Paine missed his trial date for seditious libel, which had been set for December 18th 1792. The Magistrate declared him guilty, he was convicted of being an Outlaw, no better than a Highwayman, new warrants were issued for his arrest and on January 15th 1793, Thomas Paine, fulfilling his obligations as citizen of the world who represented the Pas-de-Calais region of France, was called to speak to the French National Convention on the subject of Executing Louis XVI (the sixteenth), husband of Marie Antoinette and King of France.

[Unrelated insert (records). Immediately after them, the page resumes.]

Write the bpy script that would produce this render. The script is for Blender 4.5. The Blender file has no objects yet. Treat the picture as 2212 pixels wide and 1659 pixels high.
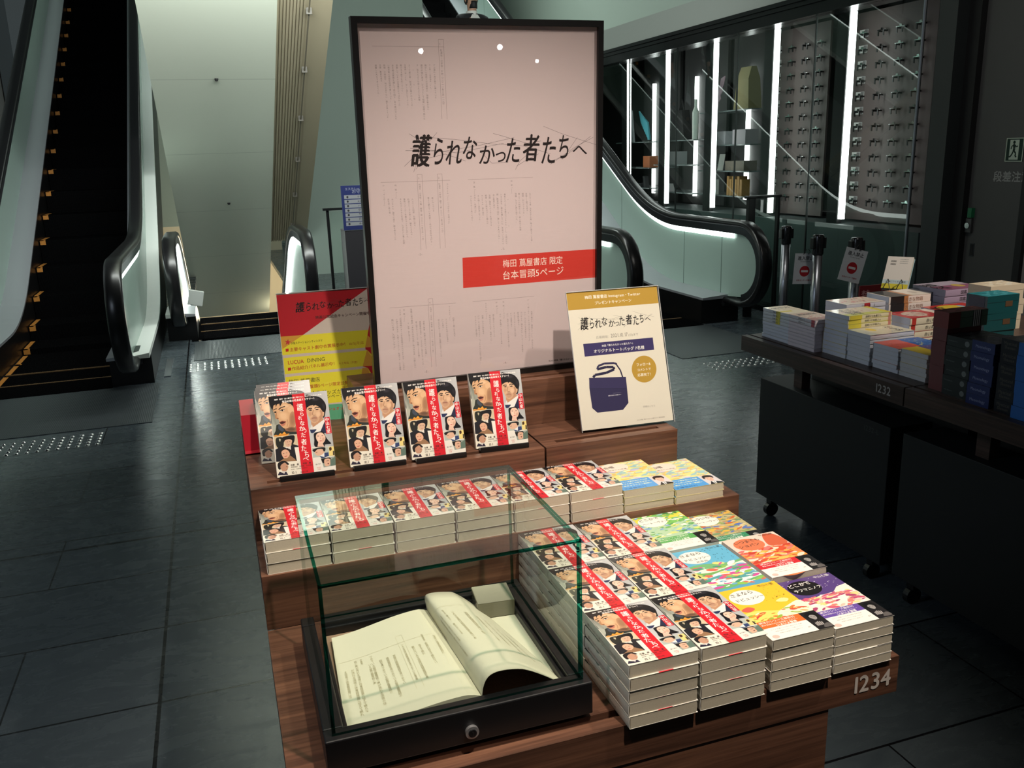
import bpy, math, random
import numpy as np
from mathutils import Vector, Matrix
from mathutils.geometry import tessellate_polygon
rnd = random.Random(7)
SC = bpy.context.scene
COL = SC.collection
PI = math.pi

# ------------------------------------------------------------------ camera, world, lights, exposure
def setup_camera():
    yaw, pitch, roll = 0.3206, 0.2597, 0.0329
    f = 1889.7
    F = Vector((math.sin(yaw)*math.cos(pitch), math.cos(yaw)*math.cos(pitch), -math.sin(pitch)))
    r = Vector((math.cos(yaw), -math.sin(yaw), 0)); d = F.cross(r)
    c, s = math.cos(roll), math.sin(roll)
    r2 = c*r + s*d; d2 = -s*r + c*d
    cam = bpy.data.cameras.new('camera'); o = bpy.data.objects.new('camera', cam); COL.objects.link(o)
    cam.sensor_fit = 'HORIZONTAL'; cam.sensor_width = 36.0; cam.lens = f/2212*36.0
    cam.clip_start = 0.02; cam.clip_end = 200
    M = Matrix((( r2.x, -d2.x, -F.x, -0.6946), (r2.y, -d2.y, -F.y, -0.926), (r2.z, -d2.z, -F.z, 1.5532), (0, 0, 0, 1)))
    o.matrix_world = M
    SC.camera = o
setup_camera()
SC.view_settings.view_transform = 'Standard'; SC.view_settings.look = 'None'
SC.view_settings.gamma = 1.0; SC.view_settings.use_curve_mapping = False
SC.view_settings.exposure = 0.0
W = bpy.data.worlds.new('hall_ambience'); SC.world = W; W.use_nodes = True
W.node_tree.nodes['Background'].inputs[0].default_value = (0.75, 0.92, 0.95, 1)
W.node_tree.nodes['Background'].inputs[1].default_value = 0.05

def aim(o, tgt):
    o.rotation_euler = (Vector(tgt)-o.location).to_track_quat('-Z', 'Y').to_euler()
def spot(name, loc, tgt, power, color, size=0.04, angle=50, blend=0.6):
    l = bpy.data.lights.new(name, 'SPOT'); l.energy = power; l.color = color; l.shadow_soft_size = size
    l.spot_size = math.radians(angle); l.spot_blend = blend
    o = bpy.data.objects.new(name, l); COL.objects.link(o); o.location = loc; aim(o, tgt)
def area(name, loc, tgt, power, color, sx, sy):
    l = bpy.data.lights.new(name, 'AREA'); l.energy = power; l.color = color; l.shape = 'RECTANGLE'; l.size = sx; l.size_y = sy
    o = bpy.data.objects.new(name, l); COL.objects.link(o); o.location = loc; aim(o, tgt)
def point(name, loc, power, color, size):
    l = bpy.data.lights.new(name, 'POINT'); l.energy = power; l.color = color; l.shadow_soft_size = size
    o = bpy.data.objects.new(name, l); COL.objects.link(o); o.location = loc
WARM = (1.0, 0.89, 0.76)
spot('ceiling_spot', (-0.05, -0.75, 3.1), (-0.15, 0.40, 0.92), 215, WARM, 0.035, 48, 0.8)
spot('ceiling_spot', (-0.85, -0.1, 3.1), (-0.40, 0.55, 1.0), 65, WARM, 0.035, 50, 0.7)
spot('ceiling_spot', (0.80, -0.35, 3.1), (-0.10, 0.55, 0.95), 115, WARM, 0.035, 44, 0.8)
spot('ceiling_spot', (2.75, 0.2, 3.1), (2.10, 1.75, 0.95), 240, WARM, 0.04, 38, 0.6)
for p in ((5.9, -21.8, 2.6), (7.2, -19.2, 2.6), (12.9, -30.6, 2.6)):
    point('distant_downlight', p, 30, (1, 0.95, 0.88), 0.065)
area('hall_wash_light', (0.4, 5.5, 3.15), (-0.1, 10.5, 0.6), 195, (0.95, 1.0, 0.95), 4.0, 0.5)  # added fill at the ceiling edge, brightens the sloping soffit
area('hall_wash_light', (-2.85, 6.2, 3.1), (-3.6, 9.5, 2.4), 9, (0.9, 0.96, 1.0), 0.5, 0.5)  # added fill for the facade at far left
area('hall_wash_light', (2.4, 12.0, 5.6), (1.5, 11.0, 0.0), 130, (0.88, 1.0, 0.92), 3.0, 2.0)  # unseen fill added high up for the pale hall surfaces
area('hall_wash_light', (-3.0, 1.0, 3.1), (0.4, 1.8, 0.6), 34, (0.74, 0.86, 1.0), 1.2, 1.2)  # added bluish fill for floor and left-facing sides of the book piles
area('door_wash_light', (2.6, 2.4, 3.15), (4.3, 3.5, 1.4), 14, (1.0, 0.95, 0.88), 0.5, 0.5)  # added fill, lifts the door wall out of the dark
point('lower_floor_lamp', (0.3, 13.2, -0.6), 90, (1.0, 0.86, 0.60), 0.15)
point('lower_floor_lamp', (-0.5, 11.2, -1.9), 120, (1.0, 0.95, 0.80), 0.25)  # this one is added to brighten the lower part of the soffit

# ------------------------------------------------------------------ colour and material helpers
def lin(c):
    c = c/255.0
    return c/12.92 if c <= 0.04045 else ((c+0.055)/1.055)**2.4
def rgb(r, g, b): return (lin(r), lin(g), lin(b), 1.0)
MATS = {}
def mat(name, color, rough=0.5, metal=0.0, spec=0.5, coat=0.0, emit=None, es=0.0, bump=None, bs=0.1, var=None):
    if name in MATS: return MATS[name]
    m = bpy.data.materials.new(name); m.use_nodes = True
    nt = m.node_tree; b = nt.nodes['Principled BSDF']
    b.inputs['Base Color'].default_value = color
    b.inputs['Roughness'].default_value = rough; b.inputs['Metallic'].default_value = metal
    b.inputs['Specular IOR Level'].default_value = spec; b.inputs['Coat Weight'].default_value = coat
    b.inputs['Coat Roughness'].default_value = 0.05
    if emit: b.inputs['Emission Color'].default_value = emit; b.inputs['Emission Strength'].default_value = es
    if bump or var:
        tc = nt.nodes.new('ShaderNodeTexCoord'); nz = nt.nodes.new('ShaderNodeTexNoise')
        nz.inputs['Scale'].default_value = bump or var[0]; nz.inputs['Detail'].default_value = 6
        nt.links.new(tc.outputs['Object'], nz.inputs['Vector'])
        if bump:
            bp = nt.nodes.new('ShaderNodeBump'); bp.inputs['Strength'].default_value = bs; bp.inputs['Distance'].default_value = 0.01
            nt.links.new(nz.outputs['Fac'], bp.inputs['Height']); nt.links.new(bp.outputs['Normal'], b.inputs['Normal'])
        if var:
            mx = nt.nodes.new('ShaderNodeMix'); mx.data_type = 'RGBA'
            mx.inputs['A'].default_value = color; mx.inputs['B'].default_value = var[1]
            nt.links.new(nz.outputs['Fac'], mx.inputs['Factor']); nt.links.new(mx.outputs['Result'], b.inputs['Base Color'])
    MATS[name] = m; return m
def attr_mat(name, rough=0.4, coat=0.0, spec=0.5):
    m = mat(name, (1, 1, 1, 1), rough, 0, spec, coat)
    nt = m.node_tree
    a = nt.nodes.new('ShaderNodeVertexColor'); a.layer_name = 'Col'
    nt.links.new(a.outputs['Color'], nt.nodes['Principled BSDF'].inputs['Base Color'])
    return m
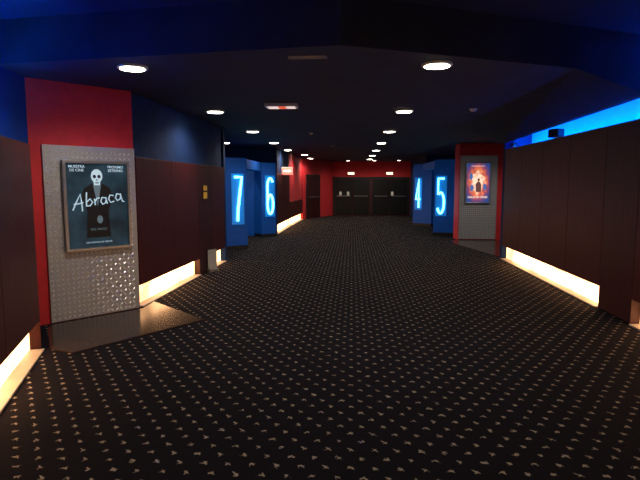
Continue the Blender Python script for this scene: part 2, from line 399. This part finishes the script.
column('cinema_number_column', (2.62, 16.9), math.radians(-12), .75, .45, 2.42, '5', cx=.3)
column('cinema_number_column', (2.45, 21.1), math.radians(-45), .9, .45, 2.42, '4', cx=.3)
def portal(name, bl, ba):
    e = empty(name)
    boxes('lintel', bl, M_BLUE, e, .01); boxes('door_leaves', ba, M_WOODD, e, .004)
    return e
portal('auditorium_entrance', [(-3.2, -2.78, 13.55, 15.9, 2.05, 2.3), (-4.19, -3.25, 13.3, 13.42, 0.001, 2.3), (-4.19, -2.95, 16.35, 16.45, 0.001, 2.3)], [(-4.18, -4.1, 13.5, 14.8, .01, 2.05), (-4.18, -4.1, 14.82, 16.3, .01, 2.05)])
portal('auditorium_entrance', [(2.75, 3.2, 17.4, 20.6, 2.17, 2.42), (3.4, 4.98, 17.25, 17.35, .001, 2.42), (3.3, 4.98, 21.45, 21.55, .001, 2.42)], [(4.9, 4.98, 17.4, 19.2, .01, 2.1), (4.9, 4.98, 19.22, 21.2, .01, 2.1)])

# ---------------------------------------------------------------- ceiling fittings
def spot(par, loc, energy, col=(1, .87, .73), size=2.75, r=.09):
    l = bpy.data.lights.new('lamp', 'SPOT'); l.energy = energy; l.color = col; l.spot_size = size; l.spot_blend = .6; l.shadow_soft_size = r
    o = bpy.data.objects.new('lamp', l); o.location = loc; link(o, par)
def downlight(x, y, z=CEIL, en=66, r=.125):
    e = empty('ceiling_downlight', (x, y, z))
    ring('rim', (0, 0), r-.002, r+.025, -.026, -.001, M_RIM, e)
    disc('diffuser', (0, 0), r-.004, -.03, -.001, M_LAMP, e)
    spot(e, (0, 0, -.06), en)
for i in range(7):
    downlight(.83, 5.35+3.27*i); downlight(-2.22 if i < 5 else -1.9, 5.28+3.2*i if i < 5 else 18.1+(i-4)*2.9)
for x in (-.2, 1.1, 2.3): downlight(x, 26.2, en=25, r=.07)
for x in (-1.4, 1.4):
    for y in (-1.5, 1.5): downlight(x, y, CEILN, 26)  # out-of-view lamps added to fill the near carpet and walls with light
downlight(-3.6, 14.8, CEIL, 60)
downlight(4.0, 13.4, CEIL, 80)  # added lamp, hidden by the wall return, brightens the right pillar's steel plate

e = empty('ceiling_air_vent', (-.42, 4.98, CEIL))
boxes('frame', [(-.18, .18, -.035, -.025, -.015, -.001), (-.18, .18, .025, .035, -.015, -.001), (-.18, -.17, -.035, .035, -.015, -.001), (.17, .18, -.035, .035, -.015, -.001)], M_RIM, e)
boxes('slats', [(-.17, .17, -.018+i*.014, -.012+i*.014, -.012, -.001) for i in range(3)], M_STEELD, e)

e = empty('emergency_exit_luminaire', (-1.05, 7.85, CEIL))
boxes('housing', [(-.24, .24, -.13, .13, -.05, -.001)], M_RIM, e, .01)
boxes('light_panels', [(-.2, -.05, -.1, .1, -.056, -.05), (.07, .2, -.1, .1, -.056, -.05)], mat('warm_white_panel', (1, .9, .8), .5, emis=(1, .8, .75), es=.8), e)
boxes('red_panel', [(-.04, .06, -.1, .1, -.056, -.05)], mat('red_panel', (.7, .1, .05), .5, emis=(.9, .12, .05), es=.8), e)
for x, y in ((-.95, 12.2), (-.6, 16.2), (1.9, 8.5)):
    e = empty('smoke_detector', (x, y, CEIL)); disc('base', (0, 0), .06, -.02, -.001, M_RIM, e); disc('sensor', (0, 0), .035, -.045, -.02, M_RIM, e)

e = empty('exit_sign', (-2.28, 18.4, 0))
boxes('housing', [(-.2, .2, -.04, .04, 1.96, 2.24)], M_RIM, e, .006)
boxes('face', [(-.18, .18, -.046, -.04, 1.98, 2.22)], mat('exit_sign_face', (.9, .2, .15), .5, emis=(1, .16, .1), es=1.5), e)
text('legend', 'SALIDA', .085, (0, -.05, 2.10), mat('exit_white', (1, 1, 1), .5, emis=(1, .9, .85), es=2.5), e, bold=.003)
boxes('hangers', [(-.15, -.14, -.005, .005, 2.24, CEIL), (.14, .15, -.005, .005, 2.24, CEIL)], M_BLKM, e)
M_EX = mat('exit_lamp', (1, .8, .6), .5, emis=(1, .75, .5), es=2.2)
for x in (-.05, 1.95):
    e = empty('exit_lamp', (x, 27.5, 0)); boxes('housing', [(-.18, .18, -.09, -.001, 2.12, 2.27)], M_RIM, e, .01); boxes('lens', [(-.16, .16, -.1, -.09, 2.14, 2.25)], M_EX, e)

e = empty('wall_notice_sign', (-2.725, 9.55, 0), math.radians(88.4)); 
boxes('sheet', [(-.1, .1, -.012, -.002, 1.38, 1.5), (-.1, .1, -.012, -.002, 1.53, 1.62)], M_YEL, e); boxes('backing', [(-.11, .11, -.002, -.0005, 1.36, 1.64)], M_BLKM, e)
e = empty('notice_stand', (-2.62, 9.6, 0), math.radians(60)); 
boxes('board', [(-.11, .11, 0, .015, .05, .42)], M_WHITE, e, .003); boxes('foot', [(-.1, .1, -.04, .06, .001, .05)], M_STEELD, e, .003)
e = empty('wall_loudspeaker', (3.38, 9.0, 2.397), math.radians(-60))
boxes('cabinet', [(-.1, .1, -.08, .08, .02, .16)], M_BLKM, e, .012)
boxes('bracket', [(-.02, .02, -.02, .02, -.0, .02)], M_STEELD, e)
boxes('grille', [(-.085, .085, -.088, -.08, .035, .145)], M_GAP, e)
e = empty('security_camera', (3.37, 11.2, 2.397), math.radians(-50))
boxes('mount', [(-.02, .02, -.02, .02, 0, .04)], M_RIM, e); boxes('body', [(-.04, .04, -.09, .05, .04, .1)], M_BLKM, e, .01); 

w = bpy.data.worlds.new('world'); S.world = w; w.use_nodes = True
w.node_tree.nodes['Background'].inputs[0].default_value = (.02, .025, .04, 1)

# ---------------------------------------------------------------- camera
cam = bpy.data.cameras.new('camera'); cam.lens = 29.25; cam.sensor_width = 36; cam.clip_end = 100
co = bpy.data.objects.new('camera', cam); link(co)
co.location = (0, 0, 1.65); co.rotation_euler = (math.radians(90-6.15), 0, math.radians(3.5))
S.camera = co
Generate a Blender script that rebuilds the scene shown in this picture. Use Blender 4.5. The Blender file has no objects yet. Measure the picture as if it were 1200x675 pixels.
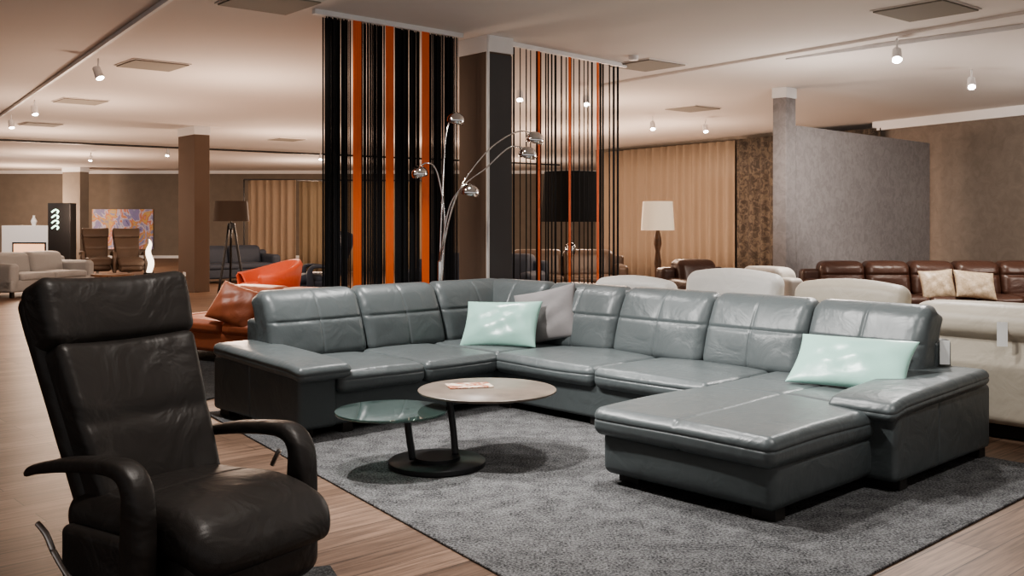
import bpy, math, random
from mathutils import Vector, Matrix
random.seed(4)
scene = bpy.context.scene
COL = scene.collection
rad = math.radians

# ------------------------------------------------------------------ materials
def new_mat(name):
    m = bpy.data.materials.new(name); m.use_nodes = True
    nt = m.node_tree
    return m, nt, nt.nodes["Principled BSDF"]

def mat(name, col, rough=0.5, metal=0.0, bump=0.0, bscale=50, var=0.0, vscale=4, sheen=0, emis=None, es=0, alpha=1, trans=0, coat=0, spec=None):
    m, nt, b = new_mat(name)
    b.inputs["Base Color"].default_value = (*col, 1)
    b.inputs["Roughness"].default_value = rough
    b.inputs["Metallic"].default_value = metal
    if sheen: b.inputs["Sheen Weight"].default_value = sheen
    if coat: b.inputs["Coat Weight"].default_value = coat
    if spec is not None: b.inputs["Specular IOR Level"].default_value = spec
    if trans: b.inputs["Transmission Weight"].default_value = trans
    if emis:
        b.inputs["Emission Color"].default_value = (*emis, 1)
        b.inputs["Emission Strength"].default_value = es
    tc = nt.nodes.new("ShaderNodeTexCoord")
    if bump:
        n = nt.nodes.new("ShaderNodeTexNoise"); n.inputs["Scale"].default_value = bscale
        n.inputs["Detail"].default_value = 4
        bp = nt.nodes.new("ShaderNodeBump"); bp.inputs["Strength"].default_value = bump
        bp.inputs["Distance"].default_value = 0.01
        nt.links.new(tc.outputs["Object"], n.inputs["Vector"])
        nt.links.new(n.outputs["Fac"], bp.inputs["Height"])
        nt.links.new(bp.outputs["Normal"], b.inputs["Normal"])
    if var:
        n = nt.nodes.new("ShaderNodeTexNoise"); n.inputs["Scale"].default_value = vscale
        n.inputs["Detail"].default_value = 5
        r = nt.nodes.new("ShaderNodeValToRGB")
        r.color_ramp.elements[0].position = 0.3; r.color_ramp.elements[1].position = 0.7
        r.color_ramp.elements[0].color = (*[c*(1-var) for c in col], 1)
        r.color_ramp.elements[1].color = (*[min(1, c*(1+var)) for c in col], 1)
        nt.links.new(tc.outputs["Object"], n.inputs["Vector"])
        nt.links.new(n.outputs["Fac"], r.inputs["Fac"])
        nt.links.new(r.outputs["Color"], b.inputs["Base Color"])
    return m

def leather(name, col, rough=0.38, wr=0.35):
    m, nt, b = new_mat(name)
    b.inputs["Base Color"].default_value = (*col, 1)
    b.inputs["Roughness"].default_value = rough
    b.inputs["Specular IOR Level"].default_value = 0.5
    tc = nt.nodes.new("ShaderNodeTexCoord")
    n1 = nt.nodes.new("ShaderNodeTexNoise"); n1.inputs["Scale"].default_value = 5; n1.inputs["Detail"].default_value = 3
    n1.inputs["Distortion"].default_value = 0.8
    v = nt.nodes.new("ShaderNodeTexVoronoi"); v.inputs["Scale"].default_value = 260
    b1 = nt.nodes.new("ShaderNodeBump"); b1.inputs["Strength"].default_value = wr; b1.inputs["Distance"].default_value = 0.035
    b2 = nt.nodes.new("ShaderNodeBump"); b2.inputs["Strength"].default_value = 0.12; b2.inputs["Distance"].default_value = 0.002
    L = nt.links.new
    L(tc.outputs["Object"], n1.inputs["Vector"]); L(tc.outputs["Object"], v.inputs["Vector"])
    L(n1.outputs["Fac"], b1.inputs["Height"]); L(v.outputs["Distance"], b2.inputs["Height"])
    L(b1.outputs["Normal"], b2.inputs["Normal"]); L(b2.outputs["Normal"], b.inputs["Normal"])
    return m

def floor_mat():
    m, nt, b = new_mat("wood_plank_floor")
    L = nt.links.new
    tc = nt.nodes.new("ShaderNodeTexCoord")
    mp = nt.nodes.new("ShaderNodeMapping"); mp.inputs["Rotation"].default_value = (0, 0, rad(-42))
    L(tc.outputs["Object"], mp.inputs["Vector"])
    br = nt.nodes.new("ShaderNodeTexBrick")
    br.inputs["Scale"].default_value = 1.0
    br.inputs["Brick Width"].default_value = 1.4; br.inputs["Row Height"].default_value = 0.17
    br.inputs["Mortar Size"].default_value = 0.0025; br.inputs["Mortar Smooth"].default_value = 0.1
    br.inputs["Bias"].default_value = 0
    br.offset = 0.37
    br.inputs["Color1"].default_value = (0.215, 0.140, 0.098, 1)
    br.inputs["Color2"].default_value = (0.135, 0.085, 0.058, 1)
    br.inputs["Mortar"].default_value = (0.04, 0.025, 0.018, 1)
    L(mp.outputs["Vector"], br.inputs["Vector"])
    mp2 = nt.nodes.new("ShaderNodeMapping"); mp2.inputs["Scale"].default_value = (1.2, 22, 1)
    L(mp.outputs["Vector"], mp2.inputs["Vector"])
    n = nt.nodes.new("ShaderNodeTexNoise"); n.inputs["Scale"].default_value = 2.2; n.inputs["Detail"].default_value = 7
    n.inputs["Distortion"].default_value = 0.6
    L(mp2.outputs["Vector"], n.inputs["Vector"])
    r = nt.nodes.new("ShaderNodeValToRGB")
    r.color_ramp.elements[0].position = 0.3; r.color_ramp.elements[0].color = (0.5, 0.47, 0.45, 1)
    r.color_ramp.elements[1].position = 0.7; r.color_ramp.elements[1].color = (1.4, 1.4, 1.4, 1)
    L(n.outputs["Fac"], r.inputs["Fac"])
    mx = nt.nodes.new("ShaderNodeMixRGB"); mx.blend_type = 'MULTIPLY'; mx.inputs[0].default_value = 1
    L(br.outputs["Color"], mx.inputs[1]); L(r.outputs["Color"], mx.inputs[2])
    L(mx.outputs[0], b.inputs["Base Color"])
    b.inputs["Roughness"].default_value = 0.42
    bp = nt.nodes.new("ShaderNodeBump"); bp.inputs["Strength"].default_value = 0.15; bp.inputs["Distance"].default_value = 0.003
    L(n.outputs["Fac"], bp.inputs["Height"]); L(bp.outputs["Normal"], b.inputs["Normal"])
    return m

def carpet_mat(name, c1, c2, scale=110):
    m, nt, b = new_mat(name)
    L = nt.links.new
    tc = nt.nodes.new("ShaderNodeTexCoord")
    n = nt.nodes.new("ShaderNodeTexNoise"); n.inputs["Scale"].default_value = scale; n.inputs["Detail"].default_value = 3
    n.inputs["Roughness"].default_value = 0.7
    n2 = nt.nodes.new("ShaderNodeTexNoise"); n2.inputs["Scale"].default_value = 9; n2.inputs["Detail"].default_value = 4
    L(tc.outputs["Object"], n.inputs["Vector"]); L(tc.outputs["Object"], n2.inputs["Vector"])
    ad = nt.nodes.new("ShaderNodeMath"); ad.operation = 'MULTIPLY_ADD'; ad.inputs[1].default_value = 0.3
    L(n2.outputs["Fac"], ad.inputs[0]); L(n.outputs["Fac"], ad.inputs[2])
    r = nt.nodes.new("ShaderNodeValToRGB")
    r.color_ramp.elements[0].position = 0.50; r.color_ramp.elements[0].color = (*c1, 1)
    r.color_ramp.elements[1].position = 0.82; r.color_ramp.elements[1].color = (*c2, 1)
    L(ad.outputs[0], r.inputs["Fac"]); L(r.outputs["Color"], b.inputs["Base Color"])
    b.inputs["Roughness"].default_value = 0.95; b.inputs["Specular IOR Level"].default_value = 0.1
    bp = nt.nodes.new("ShaderNodeBump"); bp.inputs["Strength"].default_value = 0.9; bp.inputs["Distance"].default_value = 0.012
    L(n.outputs["Fac"], bp.inputs["Height"]); L(bp.outputs["Normal"], b.inputs["Normal"])
    return m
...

Thomas was of the opinion that the Republic shouldn't execute Louis, instead they should exile him. Thomas' reasons were like this: First of all, Louis wasn't all bad, if it hadn't been for Louis supporting the Americans in their war of independence from the British there would be no Constitution of the United States. Second of all he argued against the Death Penalty by suggesting it was a barbaric method of punishment favored by Monarchy and the French Republic shouldn't stoop to the level of monarchs. And thirdly, there was no point in turning Louis and his dumb-ass family into martyrs for the Royalists Cause. Thomas Paine voted against executing Louis, and for his trouble he was arrested and jailed during Robespierre and the journalist Marat's rule by fear. This was the period of French history referred to as the Reign of Terror. Thomas, a very brave man in defense of his beliefs, was lucky not to have been executed himself.

Interestingly, for those who in our difficult time may have a fever for karma, Marat, the journalist and ideas man, was stabbed to death in a bath by a supporter of the Moderate Girondin faction, a striking woman called Charlotte Corday, sometime in the year of 1793.  And  then a badly wounded Robespierre, who was the progeny of a lawyer marrying a brewer's daughter, was dutifully and formally executed for counter revolutionary activities in the July of 1794.

Vive La Belle France was by 1799 yearning for a Napoleon to tell his Grenadiers to fix bayonets.